#### Task:
Starting at the first line of the data below, write out each line exactly until you reach the line containing "return ((u-UC)/FPX*Y, Y, CZ-(v-VH)/FPX*Y)", and include that line too.

══════════

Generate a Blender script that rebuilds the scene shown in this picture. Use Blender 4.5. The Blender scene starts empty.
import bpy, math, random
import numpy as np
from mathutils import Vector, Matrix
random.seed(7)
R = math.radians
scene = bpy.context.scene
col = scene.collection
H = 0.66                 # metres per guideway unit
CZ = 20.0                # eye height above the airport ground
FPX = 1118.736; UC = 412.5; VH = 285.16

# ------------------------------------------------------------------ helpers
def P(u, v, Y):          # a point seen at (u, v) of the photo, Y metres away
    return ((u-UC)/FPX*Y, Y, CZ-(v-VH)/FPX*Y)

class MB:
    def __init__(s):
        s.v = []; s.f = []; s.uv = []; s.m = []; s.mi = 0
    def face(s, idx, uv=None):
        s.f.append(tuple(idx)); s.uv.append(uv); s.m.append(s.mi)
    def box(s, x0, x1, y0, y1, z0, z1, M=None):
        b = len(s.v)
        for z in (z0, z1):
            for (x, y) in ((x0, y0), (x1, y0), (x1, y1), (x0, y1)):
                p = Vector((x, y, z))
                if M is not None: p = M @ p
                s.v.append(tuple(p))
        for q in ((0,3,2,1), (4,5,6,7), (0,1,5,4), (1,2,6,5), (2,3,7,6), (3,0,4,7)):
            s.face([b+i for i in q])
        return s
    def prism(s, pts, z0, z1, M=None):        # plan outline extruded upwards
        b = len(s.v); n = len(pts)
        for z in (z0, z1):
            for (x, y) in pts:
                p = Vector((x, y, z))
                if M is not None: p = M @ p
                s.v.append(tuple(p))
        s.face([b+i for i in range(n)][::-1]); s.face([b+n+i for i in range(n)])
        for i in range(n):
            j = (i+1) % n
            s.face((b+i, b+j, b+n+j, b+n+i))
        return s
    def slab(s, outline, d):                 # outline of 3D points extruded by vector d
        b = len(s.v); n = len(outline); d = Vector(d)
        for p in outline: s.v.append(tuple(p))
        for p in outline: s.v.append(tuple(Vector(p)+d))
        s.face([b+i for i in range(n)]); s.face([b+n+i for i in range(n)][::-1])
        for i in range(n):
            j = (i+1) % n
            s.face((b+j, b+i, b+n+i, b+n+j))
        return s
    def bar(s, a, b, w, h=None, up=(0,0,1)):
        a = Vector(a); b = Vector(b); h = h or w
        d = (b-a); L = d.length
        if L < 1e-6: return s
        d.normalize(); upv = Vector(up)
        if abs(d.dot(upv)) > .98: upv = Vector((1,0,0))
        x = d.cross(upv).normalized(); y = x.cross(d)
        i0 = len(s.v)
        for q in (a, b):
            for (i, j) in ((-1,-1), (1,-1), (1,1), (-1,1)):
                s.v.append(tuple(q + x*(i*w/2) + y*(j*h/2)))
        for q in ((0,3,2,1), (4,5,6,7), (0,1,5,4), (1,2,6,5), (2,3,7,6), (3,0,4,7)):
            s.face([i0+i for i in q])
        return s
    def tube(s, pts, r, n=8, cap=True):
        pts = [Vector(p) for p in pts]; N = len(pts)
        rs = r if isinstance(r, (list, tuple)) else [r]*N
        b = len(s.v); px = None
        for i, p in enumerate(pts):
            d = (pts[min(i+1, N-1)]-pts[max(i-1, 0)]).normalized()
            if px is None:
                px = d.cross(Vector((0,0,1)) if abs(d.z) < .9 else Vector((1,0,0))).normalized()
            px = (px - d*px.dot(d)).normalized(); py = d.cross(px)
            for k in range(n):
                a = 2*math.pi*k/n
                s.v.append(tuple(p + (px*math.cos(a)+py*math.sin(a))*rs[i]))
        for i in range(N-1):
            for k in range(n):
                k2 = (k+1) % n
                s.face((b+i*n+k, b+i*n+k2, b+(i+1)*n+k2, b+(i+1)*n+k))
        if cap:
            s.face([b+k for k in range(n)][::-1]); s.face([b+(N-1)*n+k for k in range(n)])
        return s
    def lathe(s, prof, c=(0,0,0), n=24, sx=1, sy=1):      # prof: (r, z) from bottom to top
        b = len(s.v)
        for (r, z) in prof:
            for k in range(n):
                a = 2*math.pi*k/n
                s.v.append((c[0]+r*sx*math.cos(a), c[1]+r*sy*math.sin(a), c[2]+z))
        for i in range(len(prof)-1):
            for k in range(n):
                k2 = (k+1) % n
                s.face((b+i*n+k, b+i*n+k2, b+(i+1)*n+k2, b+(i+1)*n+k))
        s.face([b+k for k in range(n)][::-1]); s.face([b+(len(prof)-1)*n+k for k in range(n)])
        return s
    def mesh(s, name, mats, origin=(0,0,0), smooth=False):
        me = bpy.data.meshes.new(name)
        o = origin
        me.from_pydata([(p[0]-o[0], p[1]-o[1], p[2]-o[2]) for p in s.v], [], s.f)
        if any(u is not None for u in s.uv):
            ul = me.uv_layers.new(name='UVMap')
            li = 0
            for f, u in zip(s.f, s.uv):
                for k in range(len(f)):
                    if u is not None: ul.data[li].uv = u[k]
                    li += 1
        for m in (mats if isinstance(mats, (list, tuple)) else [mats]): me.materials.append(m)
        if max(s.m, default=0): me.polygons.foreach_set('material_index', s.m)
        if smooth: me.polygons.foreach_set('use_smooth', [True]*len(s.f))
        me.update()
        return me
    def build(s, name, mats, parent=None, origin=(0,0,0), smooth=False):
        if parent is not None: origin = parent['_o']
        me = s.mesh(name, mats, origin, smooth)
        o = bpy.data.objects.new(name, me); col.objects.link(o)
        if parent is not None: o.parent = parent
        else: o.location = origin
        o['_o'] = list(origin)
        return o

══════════

#### Solution below:
Generate a Blender script that rebuilds the scene shown in this picture. Use Blender 4.5. The Blender scene starts empty.
import bpy, math, random
import numpy as np
from mathutils import Vector, Matrix
random.seed(7)
R = math.radians
scene = bpy.context.scene
col = scene.collection
H = 0.66                 # metres per guideway unit
CZ = 20.0                # eye height above the airport ground
FPX = 1118.736; UC = 412.5; VH = 285.16

# ------------------------------------------------------------------ helpers
def P(u, v, Y):          # a point seen at (u, v) of the photo, Y metres away
    return ((u-UC)/FPX*Y, Y, CZ-(v-VH)/FPX*Y)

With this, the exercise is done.